The report notes that the United Kingdom’s “spending was up significantly for the second year in a row,” with a 17% increase to $8.1 billion, just behind Russia.
The combined total of the five other nuclear powers, France, India, Israel, Pakistan, and North Korea, amounted to $11.6 billion last year.
The authors of the report say companies involved in the production of nuclear weapons received new contracts worth just less than $7.9 billion in 2023. Analysis of data gathered over the past five years shows that the nuclear-armed states collectively spent $387 billion on their nuclear arsenals.
“There has been a notable upward trend in the amount of money devoted to developing these most inhumane and destructive of weapons over the past five years, which is now accelerating,” Sanders-Zakre said. “All this money is not improving global security. In fact, it is threatening people wherever they live.”
Arms control experts share these concerns and warn of the dangers of a new arms race as the nuclear powers build up their arsenals in defiance of the spirit of the Treaty on the Non-Proliferation of Nuclear Weapons, which aims to prevent the spread of nuclear weapons and weapons technology.
A report in the May issue of Foreign Affairs magazine cites Washington’s concerns about China’s rapidly expanding nuclear arsenal. According to Pentagon estimates, “Under Chinese President Xi Jinping, Beijing is on track to amass 1,000 nuclear warheads by 2030, up from around 200 in 2019.”
A 2023 report by the Congressional Commission on the Strategic Posture of the United States insists that China’s nuclear expansion should prompt U.S. policymakers to “re-evaluate the size and composition of the U.S. nuclear force.”
The commission also expressed disquiet at Russia’s increasingly aggressive behavior, “including the unprecedented growth of its nuclear forces, diversification and expansion of its theater-based nuclear systems, the invasion of Ukraine in 2014 and subsequent full-scale invasion in February 2022.”

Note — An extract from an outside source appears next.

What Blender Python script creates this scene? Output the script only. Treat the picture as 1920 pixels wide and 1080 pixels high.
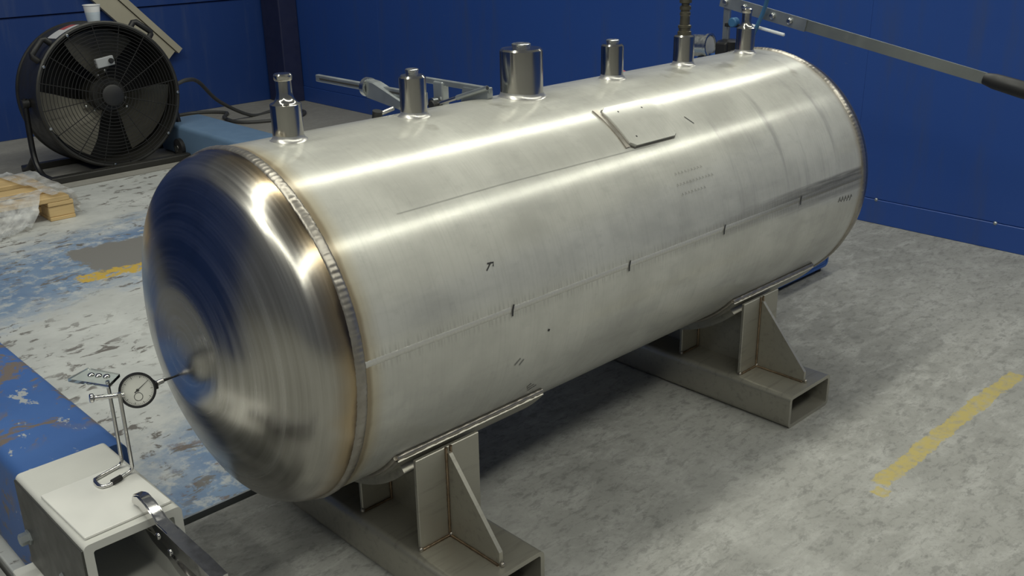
import bpy, bmesh, math, random
from math import sin, cos, pi, sqrt, radians, atan2, tan
from mathutils import Vector, Matrix, Euler

random.seed(7)
for o in list(bpy.data.objects):
    bpy.data.objects.remove(o)
scene = bpy.context.scene
COL = scene.collection

# ------------------------------------------------------------------ units
# Lengths below are given in tank radii, heights from the tank axis; U metres each.
U = 0.25
H = 1.547                      # axis height above the floor
LT = 4.928                     # weld to weld
FZ = -H

def W(x, y, z):
    return Vector((x * U, y * U, (z + H) * U))

# ------------------------------------------------------------------ camera
cam_d = bpy.data.cameras.new('camera')
cam = bpy.data.objects.new('camera', cam_d)
COL.objects.link(cam)
cam.location = W(-2.451, -4.654, 2.148)
cam.rotation_euler = (1.204, 0.018, -0.766)
cam_d.sensor_width = 36.0
cam_d.lens = 1861.0 / 1920.0 * 36.0
cam_d.clip_start = 0.02
scene.camera = cam

# ------------------------------------------------------------------ world, lamps, exposure
world = bpy.data.worlds.new('hall')
scene.world = world
world.use_nodes = True
world.node_tree.nodes['Background'].inputs[0].default_value = (0.62, 0.66, 0.70, 1)
world.node_tree.nodes['Background'].inputs[1].default_value = 0.17

def strip_lamp(name, a, b, width, watts, col=(1.0, 1.0, 0.87)):
    d = bpy.data.lights.new(name, 'AREA')
    d.shape = 'RECTANGLE'
    A, B = W(*a), W(*b)
    d.size = (B - A).length
    d.size_y = width
    d.energy = watts
    d.color = col
    o = bpy.data.objects.new(name, d)
    COL.objects.link(o)
    o.location = (A + B) / 2
    v = B - A
    o.rotation_euler = (0, 0, atan2(v.y, v.x))
    return o
strip_lamp('strip_lamp_rear', (-13.0, 1.6, 12.0), (23.0, 4.1, 12.0), 0.16, 128)
strip_lamp('strip_lamp_front', (-13.0, -11.2, 12.0), (23.0, -6.4, 12.0), 0.16, 118)
strip_lamp('strip_lamp_fill', (-11.0, -9.0, 12.0), (-11.0, 5.0, 12.0), 0.16, 30)  # added fill lamp, lifts the floor under the near head

vs = scene.view_settings
vs.view_transform = 'Standard'
vs.look = 'None'
vs.exposure = 0.0
vs.gamma = 1.0
vs.use_curve_mapping = False

# ------------------------------------------------------------------ node helpers
class G:
    def __init__(s, name):
        s.m = bpy.data.materials.new(name)
        s.m.use_nodes = True
        s.t = s.m.node_tree
        s.b = s.t.nodes['Principled BSDF']
    def set(s, sock, v):
        if isinstance(v, bpy.types.NodeSocket):
            s.t.links.new(v, sock)
        elif isinstance(v, (tuple, list)):
            if sock.type == 'RGBA' and len(v) == 3:
                v = (*v, 1)
            sock.default_value = v
        else:
            sock.default_value = v
    def n(s, typ, **kw):
        nd = s.t.nodes.new(typ)
        for k, v in kw.items():
            setattr(nd, k, v)
        return nd
    def math(s, op, a, b=0.0, c=0.0, clamp=False):
        nd = s.n('ShaderNodeMath', operation=op, use_clamp=clamp)
        s.set(nd.inputs[0], a); s.set(nd.inputs[1], b); s.set(nd.inputs[2], c)
        return nd.outputs[0]
    def add(s, a, b): return s.math('ADD', a, b)
    def sub(s, a, b): return s.math('SUBTRACT', a, b)
    def mul(s, a, b): return s.math('MULTIPLY', a, b)
    def step(s, v, a, b):
        """0 below a, 1 above b (smooth); a may exceed b."""
        nd = s.n('ShaderNodeMapRange', interpolation_type='SMOOTHSTEP')
        s.set(nd.inputs[0], v)
        if a <= b:
            nd.inputs[1].default_value = a; nd.inputs[2].default_value = b
            nd.inputs[3].default_value = 0; nd.inputs[4].default_value = 1
        else:
            nd.inputs[1].default_value = b; nd.inputs[2].default_value = a
            nd.inputs[3].default_value = 1; nd.inputs[4].default_value = 0
        return nd.outputs[0]
    def band(s, v, lo, hi, soft):
        return s.mul(s.step(v, lo - soft, lo + soft), s.step(v, hi + soft, hi - soft))
    def rng(s, v, a, b, lo=0.0, hi=1.0):
        nd = s.n('ShaderNodeMapRange')
        s.set(nd.inputs[0], v)
        for i, q in enumerate((lo, hi, a, b)):
            nd.inputs[i + 1].default_value = q
        return nd.outputs[0]
    def mix(s, f, a, b):
        nd = s.n('ShaderNodeMix', data_type='RGBA')
        s.set(nd.inputs[0], f); s.set(nd.inputs[6], a); s.set(nd.inputs[7], b)
        return nd.outputs[2]
    def obj(s):
        return s.n('ShaderNodeTexCoord').outputs['Object']
    def geo(s):
        return s.n('ShaderNodeNewGeometry').outputs['Position']
    def xyz(s, v):
        nd = s.n('ShaderNodeSeparateXYZ'); s.set(nd.inputs[0], v)
        return nd.outputs[0], nd.outputs[1], nd.outputs[2]
    def vec(s, x, y, z):
        nd = s.n('ShaderNodeCombineXYZ')
        for i, q in enumerate((x, y, z)):
            s.set(nd.inputs[i], q)
        return nd.outputs[0]
    def scale(s, v, sc):
        nd = s.n('ShaderNodeVectorMath', operation='MULTIPLY')
        s.set(nd.inputs[0], v); nd.inputs[1].default_value = sc
        return nd.outputs[0]
    def noise(s, v, sc, detail=4.0, rough=0.55, dist=0.0):
        nd = s.n('ShaderNodeTexNoise')
        s.set(nd.inputs['Vector'], v)
        nd.inputs['Scale'].default_value = sc
        nd.inputs['Detail'].default_value = detail
        nd.inputs['Roughness'].default_value = rough
        nd.inputs['Distortion'].default_value = dist
        return nd.outputs[0]
    def bump(s, h, strength=0.2, dist=0.01):
        nd = s.n('ShaderNodeBump')
        nd.inputs['Strength'].default_value = strength
        nd.inputs['Distance'].default_value = dist
        s.set(nd.inputs['Height'], h)
        s.t.links.new(nd.outputs[0], s.b.inputs['Normal'])
    def out(s, col=None, rough=None, metal=None, **kw):
        if col is not None: s.set(s.b.inputs['Base Color'], col)
        if rough is not None: s.set(s.b.inputs['Roughness'], rough)
        if metal is not None: s.set(s.b.inputs['Metallic'], metal)
        for k, v in kw.items():
            s.set(s.b.inputs[k.replace('_', ' ')], v)
        return s.m

M = {}
def simple(name, col, rough=0.5, metal=0.0, var=0.15, sc=12.0, bump=0.0, **kw):
    g = G(name)
    o = g.obj()
    f = g.noise(o, sc, 5)
    c = g.mix(f, tuple(q * (1 - var) for q in col), tuple(min(1, q * (1 + var)) for q in col))
    if bump:
        g.bump(g.noise(o, sc * 8, 3), bump, 0.002)
    r = g.rng(g.noise(o, sc * 2.3, 3), max(0.02, rough - .08), min(1, rough + .08), .3, .7)
    M[name] = g.out(c, r, metal, **kw)
    return M[name]

XM = LT / 2                    # the tank's own origin lies under its middle
def tank_coords(g):
    x, y, z = g.xyz(g.scale(g.obj(), (1 / U, 1 / U, 1 / U)))
    x = g.add(x, XM); z = g.sub(z, H)
    ang = g.math('ARCTAN2', z, g.mul(y, -1.0))     # 0 at the camera-side flank, pi/2 on top
    return x, y, z, ang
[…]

International anxiety about an accidental or deliberate tactical nuclear attack by Russia was on display this past weekend at the G7 summit in Italy and at the peace summit for Ukraine in Switzerland.
In their final communique, the G7 leaders condemned Russia’s “blatant breach of international law” affirming that “in this context, threats by Russia of nuclear weapons use, let alone any use of nuclear weapons by Russia in the context of its war of aggression against Ukraine, would be inadmissible.”
This sentiment was mirrored in a final declaration signed by most of the 100 countries that attended the Ukrainian peace conference. Notable holdouts included India, Indonesia, Mexico, Saudi Arabia and South Africa.
Referring to Russia’s invasion of Ukraine, ICAN Executive Director Melissa Parke warned, “This war has increased nuclear tensions between Russia and the West to their highest level since the Cold War and there is now a real threat of nuclear conflict as a result of Russia’s numerous overt and tacit nuclear threats.”
ICAN’s report, which profiles 20 countries involved in the production, maintenance and development of nuclear weapons, notes that “Altogether there is $335 billion in outstanding contracts related to nuclear weapons work.”
While the report shows significant growth in nuclear spending over the last five years, Susi Snyder, ICAN’s program coordinator and report co-author, observes “there also has been growth in global resistance to these weapons of mass destruction.”
“The Treaty on the Prohibition of Nuclear Weapons has signatures from nearly 100 countries. One-hundred-eleven investors representing about $5 trillion in assets stated their support for the treaty,” she said.
“They demanded that more efforts be made to exclude the nuclear weapons industry from their business until these countries stop doing things prohibited by the treaty,” she said, noting the treaty is “a clear pathway forward.”
“It is a way to reduce tensions, to condemn threats, and to stop this new nuclear arms race that we have illustrated here before it surges any further out of control,” she said.